To be done
Omitting the pictures, copy exactly each line from the one containing "Build this scene" up to and including the one containing "0.30, -0.62)).to_track_quat('-Z', 'Y').to_euler()".

Scenes as source code:
════════════════════

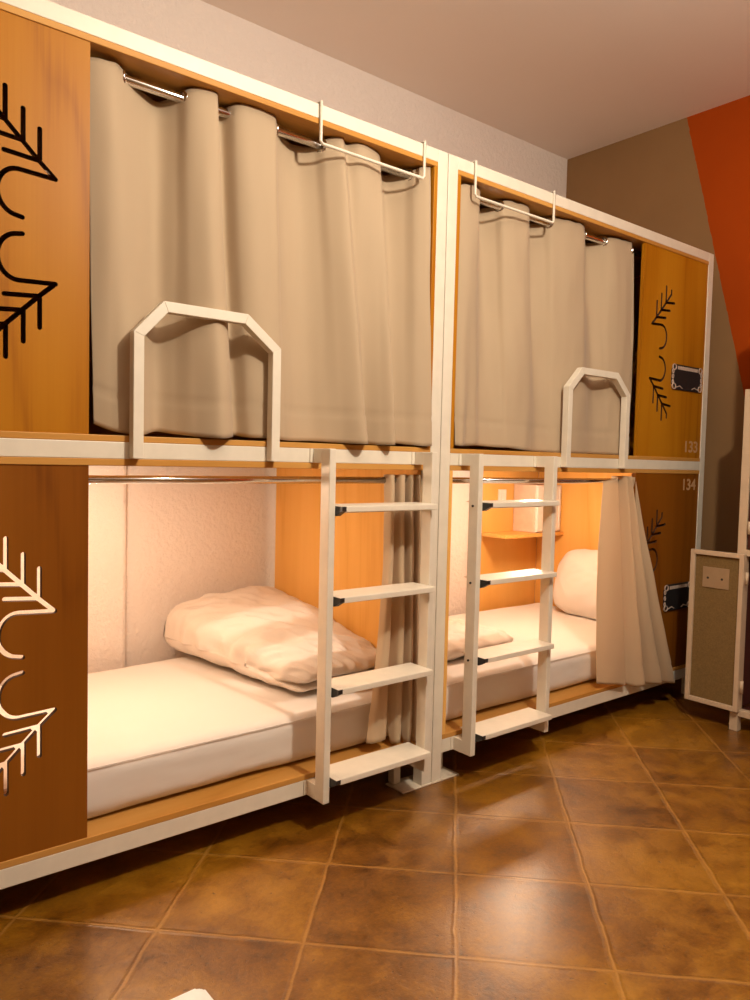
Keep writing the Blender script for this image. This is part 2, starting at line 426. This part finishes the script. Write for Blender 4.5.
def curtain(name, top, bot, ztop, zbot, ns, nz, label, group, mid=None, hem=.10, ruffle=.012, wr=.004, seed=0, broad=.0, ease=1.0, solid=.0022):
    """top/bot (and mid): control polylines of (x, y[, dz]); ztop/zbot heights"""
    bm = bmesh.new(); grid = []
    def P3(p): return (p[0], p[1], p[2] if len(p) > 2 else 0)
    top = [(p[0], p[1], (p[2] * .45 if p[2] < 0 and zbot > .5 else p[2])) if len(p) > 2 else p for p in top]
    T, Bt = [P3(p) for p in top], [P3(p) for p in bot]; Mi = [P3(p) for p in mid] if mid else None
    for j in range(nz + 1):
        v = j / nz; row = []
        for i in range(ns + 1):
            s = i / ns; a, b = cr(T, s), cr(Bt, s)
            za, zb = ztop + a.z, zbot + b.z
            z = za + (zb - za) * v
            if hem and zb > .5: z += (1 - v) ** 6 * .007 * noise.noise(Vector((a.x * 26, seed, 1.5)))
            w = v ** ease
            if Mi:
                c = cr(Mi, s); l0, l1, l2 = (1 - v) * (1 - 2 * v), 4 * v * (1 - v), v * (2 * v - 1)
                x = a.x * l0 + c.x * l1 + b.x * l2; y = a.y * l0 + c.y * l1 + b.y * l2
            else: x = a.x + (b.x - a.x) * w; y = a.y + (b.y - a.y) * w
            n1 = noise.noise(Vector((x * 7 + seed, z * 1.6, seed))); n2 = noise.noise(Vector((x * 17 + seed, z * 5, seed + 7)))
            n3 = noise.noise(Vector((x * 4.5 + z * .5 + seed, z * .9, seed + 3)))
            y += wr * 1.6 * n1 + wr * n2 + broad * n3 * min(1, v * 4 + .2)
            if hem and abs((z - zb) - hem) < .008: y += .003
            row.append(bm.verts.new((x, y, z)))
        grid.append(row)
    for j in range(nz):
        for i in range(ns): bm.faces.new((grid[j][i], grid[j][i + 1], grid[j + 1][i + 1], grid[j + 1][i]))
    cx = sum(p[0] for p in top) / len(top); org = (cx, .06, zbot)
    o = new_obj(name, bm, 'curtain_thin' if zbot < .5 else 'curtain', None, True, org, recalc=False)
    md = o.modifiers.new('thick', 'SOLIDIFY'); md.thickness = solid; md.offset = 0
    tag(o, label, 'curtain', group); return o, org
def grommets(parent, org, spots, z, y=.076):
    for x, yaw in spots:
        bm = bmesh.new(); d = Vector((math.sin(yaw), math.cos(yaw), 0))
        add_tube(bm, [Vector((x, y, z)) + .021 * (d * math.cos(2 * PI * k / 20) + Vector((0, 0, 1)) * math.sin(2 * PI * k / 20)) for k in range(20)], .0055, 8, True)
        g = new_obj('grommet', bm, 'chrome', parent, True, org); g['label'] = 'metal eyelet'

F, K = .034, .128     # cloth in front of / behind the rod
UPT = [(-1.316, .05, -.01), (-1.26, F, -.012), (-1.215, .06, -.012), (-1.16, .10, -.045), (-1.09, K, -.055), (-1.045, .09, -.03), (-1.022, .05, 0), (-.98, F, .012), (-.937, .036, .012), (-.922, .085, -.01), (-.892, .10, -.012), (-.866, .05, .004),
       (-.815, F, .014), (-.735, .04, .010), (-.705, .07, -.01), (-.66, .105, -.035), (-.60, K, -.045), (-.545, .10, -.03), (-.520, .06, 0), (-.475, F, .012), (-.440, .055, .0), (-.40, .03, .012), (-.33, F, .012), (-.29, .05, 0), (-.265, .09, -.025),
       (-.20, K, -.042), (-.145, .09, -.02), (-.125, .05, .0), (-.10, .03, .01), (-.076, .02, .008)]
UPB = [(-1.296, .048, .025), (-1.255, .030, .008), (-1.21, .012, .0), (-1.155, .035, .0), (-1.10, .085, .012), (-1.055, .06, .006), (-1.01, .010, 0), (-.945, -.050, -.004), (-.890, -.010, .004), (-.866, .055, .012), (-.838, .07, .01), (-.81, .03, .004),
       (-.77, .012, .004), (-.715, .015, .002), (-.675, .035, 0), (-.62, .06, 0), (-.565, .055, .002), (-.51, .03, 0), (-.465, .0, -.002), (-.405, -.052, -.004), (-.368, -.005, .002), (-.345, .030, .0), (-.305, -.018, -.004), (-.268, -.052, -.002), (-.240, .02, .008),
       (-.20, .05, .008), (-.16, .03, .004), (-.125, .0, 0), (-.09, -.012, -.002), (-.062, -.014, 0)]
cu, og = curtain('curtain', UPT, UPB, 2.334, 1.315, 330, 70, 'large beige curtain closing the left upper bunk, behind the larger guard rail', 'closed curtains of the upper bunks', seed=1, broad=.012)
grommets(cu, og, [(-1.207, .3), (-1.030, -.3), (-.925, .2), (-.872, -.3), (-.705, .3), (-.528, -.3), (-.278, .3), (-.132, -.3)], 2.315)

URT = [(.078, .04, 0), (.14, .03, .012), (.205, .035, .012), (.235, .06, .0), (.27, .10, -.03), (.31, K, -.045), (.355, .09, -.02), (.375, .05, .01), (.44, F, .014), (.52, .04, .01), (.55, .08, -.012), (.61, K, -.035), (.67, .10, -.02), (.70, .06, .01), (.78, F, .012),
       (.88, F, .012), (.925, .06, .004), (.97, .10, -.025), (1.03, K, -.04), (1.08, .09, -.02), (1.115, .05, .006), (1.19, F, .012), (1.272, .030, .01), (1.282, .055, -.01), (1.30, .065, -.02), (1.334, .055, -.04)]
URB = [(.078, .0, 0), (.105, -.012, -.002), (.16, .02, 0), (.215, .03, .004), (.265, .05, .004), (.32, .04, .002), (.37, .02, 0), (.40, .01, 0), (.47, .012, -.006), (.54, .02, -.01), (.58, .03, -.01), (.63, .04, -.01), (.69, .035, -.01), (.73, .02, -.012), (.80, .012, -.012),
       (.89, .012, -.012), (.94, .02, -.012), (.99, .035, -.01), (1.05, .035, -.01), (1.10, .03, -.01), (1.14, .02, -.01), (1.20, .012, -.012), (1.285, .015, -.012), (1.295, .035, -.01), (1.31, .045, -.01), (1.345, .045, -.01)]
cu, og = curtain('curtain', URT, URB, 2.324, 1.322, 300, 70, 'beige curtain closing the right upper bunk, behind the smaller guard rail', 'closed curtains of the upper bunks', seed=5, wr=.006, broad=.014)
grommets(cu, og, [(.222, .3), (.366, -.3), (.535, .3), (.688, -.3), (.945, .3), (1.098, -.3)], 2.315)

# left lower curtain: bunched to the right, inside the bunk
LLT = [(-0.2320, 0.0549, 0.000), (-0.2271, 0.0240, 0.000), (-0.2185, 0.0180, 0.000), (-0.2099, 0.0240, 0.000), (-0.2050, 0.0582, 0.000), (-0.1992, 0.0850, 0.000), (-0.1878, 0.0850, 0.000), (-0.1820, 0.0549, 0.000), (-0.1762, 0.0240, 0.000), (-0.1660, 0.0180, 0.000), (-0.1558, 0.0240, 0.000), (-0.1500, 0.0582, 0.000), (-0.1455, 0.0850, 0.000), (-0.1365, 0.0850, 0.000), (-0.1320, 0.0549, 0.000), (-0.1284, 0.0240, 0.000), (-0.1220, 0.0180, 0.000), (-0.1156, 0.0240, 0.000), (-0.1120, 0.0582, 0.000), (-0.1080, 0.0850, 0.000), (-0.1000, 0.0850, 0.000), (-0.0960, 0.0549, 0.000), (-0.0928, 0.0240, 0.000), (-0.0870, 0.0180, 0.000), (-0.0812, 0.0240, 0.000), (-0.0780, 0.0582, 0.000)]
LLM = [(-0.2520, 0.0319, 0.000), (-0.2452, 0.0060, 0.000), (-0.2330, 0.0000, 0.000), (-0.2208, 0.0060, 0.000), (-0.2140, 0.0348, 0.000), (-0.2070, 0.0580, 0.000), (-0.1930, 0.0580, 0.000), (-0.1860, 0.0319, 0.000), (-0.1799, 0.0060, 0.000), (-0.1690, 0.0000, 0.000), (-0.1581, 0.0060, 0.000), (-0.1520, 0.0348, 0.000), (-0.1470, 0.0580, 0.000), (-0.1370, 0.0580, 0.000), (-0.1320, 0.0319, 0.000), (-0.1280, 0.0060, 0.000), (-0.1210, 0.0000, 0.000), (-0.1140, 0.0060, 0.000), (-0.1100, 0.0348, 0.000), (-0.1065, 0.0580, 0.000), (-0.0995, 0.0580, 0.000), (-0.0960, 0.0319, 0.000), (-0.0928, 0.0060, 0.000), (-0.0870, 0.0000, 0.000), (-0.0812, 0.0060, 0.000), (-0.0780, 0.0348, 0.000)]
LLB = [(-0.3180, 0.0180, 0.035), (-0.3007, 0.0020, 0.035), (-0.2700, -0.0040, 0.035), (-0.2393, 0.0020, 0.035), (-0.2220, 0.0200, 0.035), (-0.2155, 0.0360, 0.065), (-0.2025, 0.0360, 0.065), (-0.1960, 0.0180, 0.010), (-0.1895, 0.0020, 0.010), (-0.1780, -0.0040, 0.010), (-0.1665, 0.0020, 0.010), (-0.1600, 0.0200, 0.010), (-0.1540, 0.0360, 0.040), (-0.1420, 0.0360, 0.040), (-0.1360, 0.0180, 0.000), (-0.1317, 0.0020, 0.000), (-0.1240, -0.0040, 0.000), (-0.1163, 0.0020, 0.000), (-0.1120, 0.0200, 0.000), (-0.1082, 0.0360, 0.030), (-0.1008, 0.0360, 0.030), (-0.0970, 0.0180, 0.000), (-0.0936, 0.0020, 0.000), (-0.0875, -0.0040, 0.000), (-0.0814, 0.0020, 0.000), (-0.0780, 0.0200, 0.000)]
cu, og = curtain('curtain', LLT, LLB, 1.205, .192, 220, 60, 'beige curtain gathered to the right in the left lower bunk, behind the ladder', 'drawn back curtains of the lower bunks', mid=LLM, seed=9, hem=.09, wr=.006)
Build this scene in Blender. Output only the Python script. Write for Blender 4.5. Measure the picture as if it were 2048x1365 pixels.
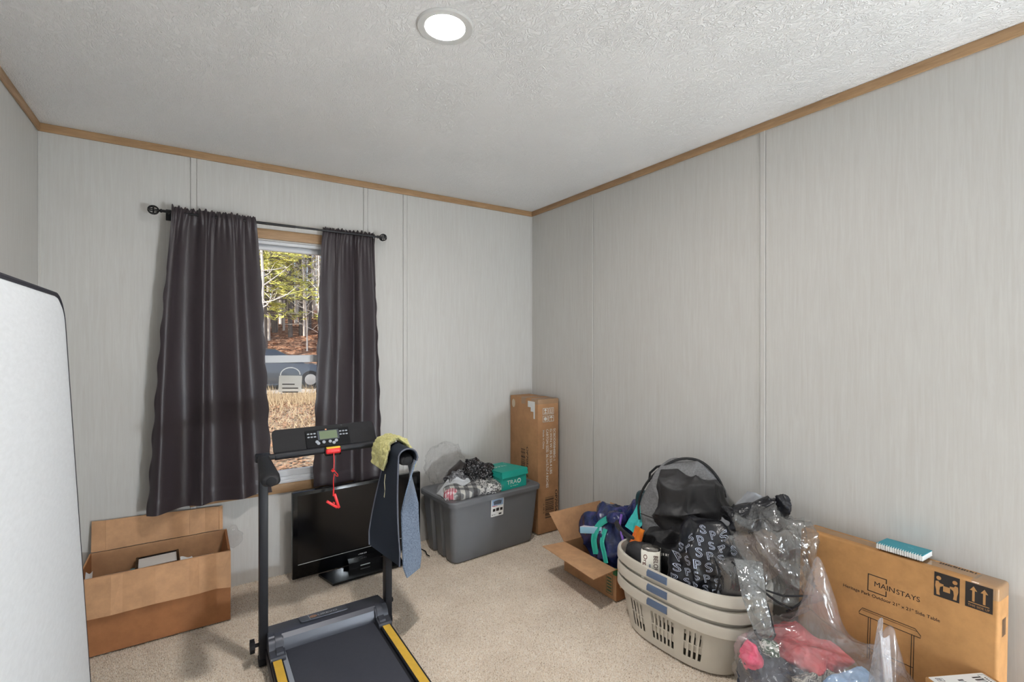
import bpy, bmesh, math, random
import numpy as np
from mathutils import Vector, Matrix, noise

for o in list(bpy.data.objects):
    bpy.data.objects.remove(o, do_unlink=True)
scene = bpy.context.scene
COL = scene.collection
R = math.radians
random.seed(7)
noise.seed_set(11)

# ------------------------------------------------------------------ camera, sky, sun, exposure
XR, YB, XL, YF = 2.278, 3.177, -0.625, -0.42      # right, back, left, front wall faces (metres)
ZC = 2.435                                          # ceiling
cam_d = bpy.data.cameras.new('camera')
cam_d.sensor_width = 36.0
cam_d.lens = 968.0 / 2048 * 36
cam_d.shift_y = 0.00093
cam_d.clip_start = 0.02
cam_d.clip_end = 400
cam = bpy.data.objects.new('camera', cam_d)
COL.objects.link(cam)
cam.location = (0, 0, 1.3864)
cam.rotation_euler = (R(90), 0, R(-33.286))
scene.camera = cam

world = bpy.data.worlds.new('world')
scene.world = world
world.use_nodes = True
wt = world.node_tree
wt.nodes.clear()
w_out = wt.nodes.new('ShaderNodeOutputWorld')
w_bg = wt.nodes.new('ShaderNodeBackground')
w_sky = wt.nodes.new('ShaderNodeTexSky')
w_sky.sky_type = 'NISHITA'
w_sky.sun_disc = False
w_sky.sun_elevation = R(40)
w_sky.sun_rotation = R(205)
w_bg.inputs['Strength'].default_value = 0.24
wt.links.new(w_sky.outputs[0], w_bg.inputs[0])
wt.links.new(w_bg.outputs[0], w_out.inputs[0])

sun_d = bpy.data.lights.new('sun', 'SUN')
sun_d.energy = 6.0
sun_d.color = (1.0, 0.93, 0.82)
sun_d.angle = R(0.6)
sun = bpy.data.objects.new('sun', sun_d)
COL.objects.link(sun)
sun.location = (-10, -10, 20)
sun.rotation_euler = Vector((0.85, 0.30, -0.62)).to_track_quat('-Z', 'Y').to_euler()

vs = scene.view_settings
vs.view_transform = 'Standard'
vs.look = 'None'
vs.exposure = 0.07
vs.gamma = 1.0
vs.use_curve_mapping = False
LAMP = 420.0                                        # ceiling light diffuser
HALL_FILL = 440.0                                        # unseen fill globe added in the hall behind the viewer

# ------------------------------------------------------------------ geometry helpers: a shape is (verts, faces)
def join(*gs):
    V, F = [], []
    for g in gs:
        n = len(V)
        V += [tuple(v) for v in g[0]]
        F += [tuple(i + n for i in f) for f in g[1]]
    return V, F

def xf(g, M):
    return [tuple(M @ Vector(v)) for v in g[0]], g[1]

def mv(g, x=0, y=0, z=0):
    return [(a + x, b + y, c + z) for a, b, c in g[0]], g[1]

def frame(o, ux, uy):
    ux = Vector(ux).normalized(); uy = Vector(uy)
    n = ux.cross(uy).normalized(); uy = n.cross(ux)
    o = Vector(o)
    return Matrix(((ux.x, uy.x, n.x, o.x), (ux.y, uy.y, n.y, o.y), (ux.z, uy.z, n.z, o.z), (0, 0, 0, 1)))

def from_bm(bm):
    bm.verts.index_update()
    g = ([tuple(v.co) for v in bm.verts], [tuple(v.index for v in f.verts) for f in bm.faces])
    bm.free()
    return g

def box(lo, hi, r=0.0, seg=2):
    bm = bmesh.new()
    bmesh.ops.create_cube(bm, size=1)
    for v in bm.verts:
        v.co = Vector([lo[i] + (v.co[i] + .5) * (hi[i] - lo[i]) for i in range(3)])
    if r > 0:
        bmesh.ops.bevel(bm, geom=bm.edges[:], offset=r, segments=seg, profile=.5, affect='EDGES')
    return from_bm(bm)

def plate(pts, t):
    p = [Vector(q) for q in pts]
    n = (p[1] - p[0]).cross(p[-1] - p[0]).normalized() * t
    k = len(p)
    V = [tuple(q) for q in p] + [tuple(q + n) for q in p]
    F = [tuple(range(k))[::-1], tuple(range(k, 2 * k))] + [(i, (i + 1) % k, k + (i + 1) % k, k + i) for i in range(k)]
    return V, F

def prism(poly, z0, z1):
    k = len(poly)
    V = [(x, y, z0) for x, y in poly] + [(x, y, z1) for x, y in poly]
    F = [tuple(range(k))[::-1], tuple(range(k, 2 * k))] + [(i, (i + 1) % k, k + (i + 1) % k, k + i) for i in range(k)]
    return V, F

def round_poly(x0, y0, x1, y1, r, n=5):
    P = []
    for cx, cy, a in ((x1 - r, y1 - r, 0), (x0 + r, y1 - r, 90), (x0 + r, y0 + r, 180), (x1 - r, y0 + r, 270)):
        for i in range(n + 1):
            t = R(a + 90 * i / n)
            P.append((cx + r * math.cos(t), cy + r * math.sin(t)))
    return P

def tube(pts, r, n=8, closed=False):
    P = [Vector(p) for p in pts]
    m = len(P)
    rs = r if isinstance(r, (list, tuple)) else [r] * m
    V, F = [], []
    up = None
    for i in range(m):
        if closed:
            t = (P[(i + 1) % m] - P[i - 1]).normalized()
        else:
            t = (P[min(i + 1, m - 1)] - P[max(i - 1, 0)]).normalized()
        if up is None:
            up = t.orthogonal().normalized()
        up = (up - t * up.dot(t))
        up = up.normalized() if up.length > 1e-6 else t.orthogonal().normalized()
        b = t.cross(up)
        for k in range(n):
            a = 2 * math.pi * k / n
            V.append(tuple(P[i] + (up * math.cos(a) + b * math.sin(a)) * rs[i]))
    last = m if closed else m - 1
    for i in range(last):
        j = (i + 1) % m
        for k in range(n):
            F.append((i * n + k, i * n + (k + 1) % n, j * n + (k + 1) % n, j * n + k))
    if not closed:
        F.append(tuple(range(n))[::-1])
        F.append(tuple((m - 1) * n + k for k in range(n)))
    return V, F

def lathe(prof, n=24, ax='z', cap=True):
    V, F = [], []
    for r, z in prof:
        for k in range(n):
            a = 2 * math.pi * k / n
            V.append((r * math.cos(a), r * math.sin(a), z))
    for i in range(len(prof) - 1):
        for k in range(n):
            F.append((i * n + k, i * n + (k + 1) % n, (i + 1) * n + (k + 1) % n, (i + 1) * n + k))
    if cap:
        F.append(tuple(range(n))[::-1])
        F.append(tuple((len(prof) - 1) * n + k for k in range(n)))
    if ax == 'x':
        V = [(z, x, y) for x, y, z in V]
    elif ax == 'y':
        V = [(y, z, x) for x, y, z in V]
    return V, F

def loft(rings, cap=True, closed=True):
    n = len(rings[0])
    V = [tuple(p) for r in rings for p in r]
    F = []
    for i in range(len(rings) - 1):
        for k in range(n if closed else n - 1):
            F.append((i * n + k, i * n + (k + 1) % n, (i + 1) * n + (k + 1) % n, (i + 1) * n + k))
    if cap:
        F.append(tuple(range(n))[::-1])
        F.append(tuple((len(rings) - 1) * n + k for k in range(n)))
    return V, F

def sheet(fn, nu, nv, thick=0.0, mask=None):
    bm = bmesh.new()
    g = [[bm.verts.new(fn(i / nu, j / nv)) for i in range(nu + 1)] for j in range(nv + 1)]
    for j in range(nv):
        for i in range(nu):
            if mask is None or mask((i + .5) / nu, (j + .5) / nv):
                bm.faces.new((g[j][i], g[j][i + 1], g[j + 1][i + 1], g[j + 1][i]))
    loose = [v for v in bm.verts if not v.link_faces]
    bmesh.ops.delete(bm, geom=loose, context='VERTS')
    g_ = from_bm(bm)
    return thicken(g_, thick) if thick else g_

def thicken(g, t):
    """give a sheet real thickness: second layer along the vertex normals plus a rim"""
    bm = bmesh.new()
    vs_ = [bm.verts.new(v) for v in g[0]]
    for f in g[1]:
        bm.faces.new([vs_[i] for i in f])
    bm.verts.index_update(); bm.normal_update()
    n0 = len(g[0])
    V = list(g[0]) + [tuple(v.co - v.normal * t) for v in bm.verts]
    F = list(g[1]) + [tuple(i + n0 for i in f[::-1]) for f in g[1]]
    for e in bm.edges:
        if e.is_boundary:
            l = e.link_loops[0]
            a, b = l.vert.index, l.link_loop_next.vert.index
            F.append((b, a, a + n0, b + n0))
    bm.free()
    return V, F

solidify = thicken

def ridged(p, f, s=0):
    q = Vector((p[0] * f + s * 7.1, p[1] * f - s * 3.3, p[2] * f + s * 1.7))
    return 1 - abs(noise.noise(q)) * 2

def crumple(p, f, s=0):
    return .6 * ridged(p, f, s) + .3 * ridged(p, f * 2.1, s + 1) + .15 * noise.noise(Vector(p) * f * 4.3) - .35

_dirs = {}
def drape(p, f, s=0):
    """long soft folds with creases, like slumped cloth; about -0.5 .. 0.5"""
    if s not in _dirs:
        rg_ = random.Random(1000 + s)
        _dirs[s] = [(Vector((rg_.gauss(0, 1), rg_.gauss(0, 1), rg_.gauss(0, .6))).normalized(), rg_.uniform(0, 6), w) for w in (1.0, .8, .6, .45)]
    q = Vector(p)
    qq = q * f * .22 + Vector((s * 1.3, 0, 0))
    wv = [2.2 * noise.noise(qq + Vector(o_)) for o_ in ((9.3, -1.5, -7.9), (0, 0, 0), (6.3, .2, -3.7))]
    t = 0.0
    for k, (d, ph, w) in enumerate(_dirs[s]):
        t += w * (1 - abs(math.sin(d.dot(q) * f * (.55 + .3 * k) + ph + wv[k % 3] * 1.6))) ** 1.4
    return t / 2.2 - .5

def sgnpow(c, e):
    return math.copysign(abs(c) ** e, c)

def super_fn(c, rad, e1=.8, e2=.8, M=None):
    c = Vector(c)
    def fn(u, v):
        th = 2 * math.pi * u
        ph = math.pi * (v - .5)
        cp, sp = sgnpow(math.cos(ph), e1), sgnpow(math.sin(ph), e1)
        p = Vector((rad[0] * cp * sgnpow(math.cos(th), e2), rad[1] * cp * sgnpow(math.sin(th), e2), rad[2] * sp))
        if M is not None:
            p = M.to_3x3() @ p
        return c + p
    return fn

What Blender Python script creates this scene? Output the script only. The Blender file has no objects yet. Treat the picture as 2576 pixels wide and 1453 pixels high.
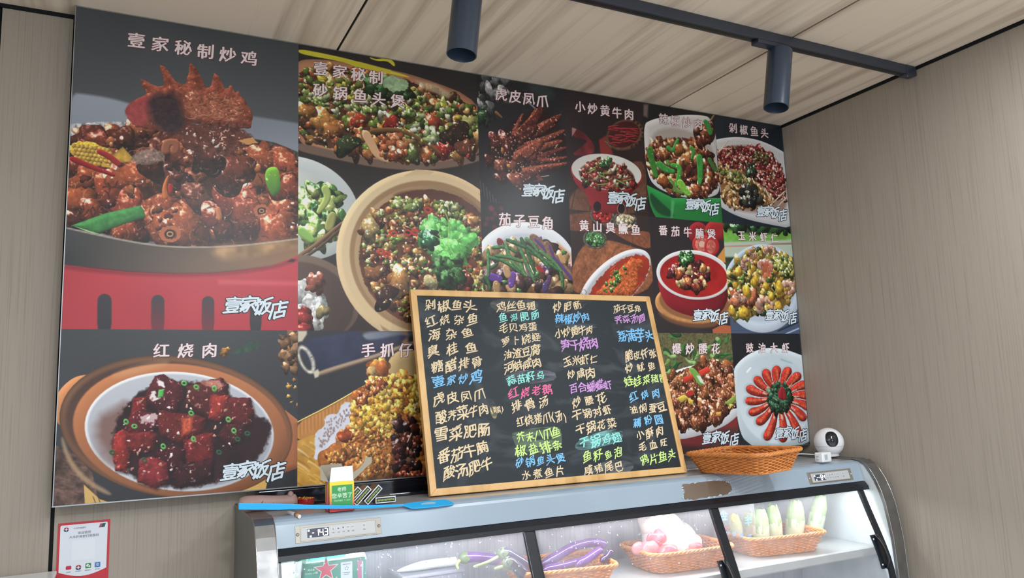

════════════════════

Task solution
Build this scene in Blender. Output only the Python script. Write for Blender 4.5. Measure the picture as if it were 2048x1365 pixels.
import bpy, bmesh, math, random
import numpy as np
from mathutils import Vector, Matrix, noise

for o in list(bpy.data.objects):
    bpy.data.objects.remove(o, do_unlink=True)
scene = bpy.context.scene
COL = scene.collection
R = math.radians
random.seed(7)
noise.seed_set(11)

# ------------------------------------------------------------------ camera, sky, sun, exposure
XR, YB, XL, YF = 2.278, 3.177, -0.625, -0.42      # right, back, left, front wall faces (metres)
ZC = 2.435                                          # ceiling
cam_d = bpy.data.cameras.new('camera')
cam_d.sensor_width = 36.0
cam_d.lens = 968.0 / 2048 * 36
cam_d.shift_y = 0.00093
cam_d.clip_start = 0.02
cam_d.clip_end = 400
cam = bpy.data.objects.new('camera', cam_d)
COL.objects.link(cam)
cam.location = (0, 0, 1.3864)
cam.rotation_euler = (R(90), 0, R(-33.286))
scene.camera = cam

world = bpy.data.worlds.new('world')
scene.world = world
world.use_nodes = True
wt = world.node_tree
wt.nodes.clear()
w_out = wt.nodes.new('ShaderNodeOutputWorld')
w_bg = wt.nodes.new('ShaderNodeBackground')
w_sky = wt.nodes.new('ShaderNodeTexSky')
w_sky.sky_type = 'NISHITA'
w_sky.sun_disc = False
w_sky.sun_elevation = R(40)
w_sky.sun_rotation = R(205)
w_bg.inputs['Strength'].default_value = 0.24
wt.links.new(w_sky.outputs[0], w_bg.inputs[0])
wt.links.new(w_bg.outputs[0], w_out.inputs[0])

sun_d = bpy.data.lights.new('sun', 'SUN')
sun_d.energy = 6.0
sun_d.color = (1.0, 0.93, 0.82)
sun_d.angle = R(0.6)
sun = bpy.data.objects.new('sun', sun_d)
COL.objects.link(sun)
sun.location = (-10, -10, 20)
sun.rotation_euler = Vector((0.85, 0.30, -0.62)).to_track_quat('-Z', 'Y').to_euler()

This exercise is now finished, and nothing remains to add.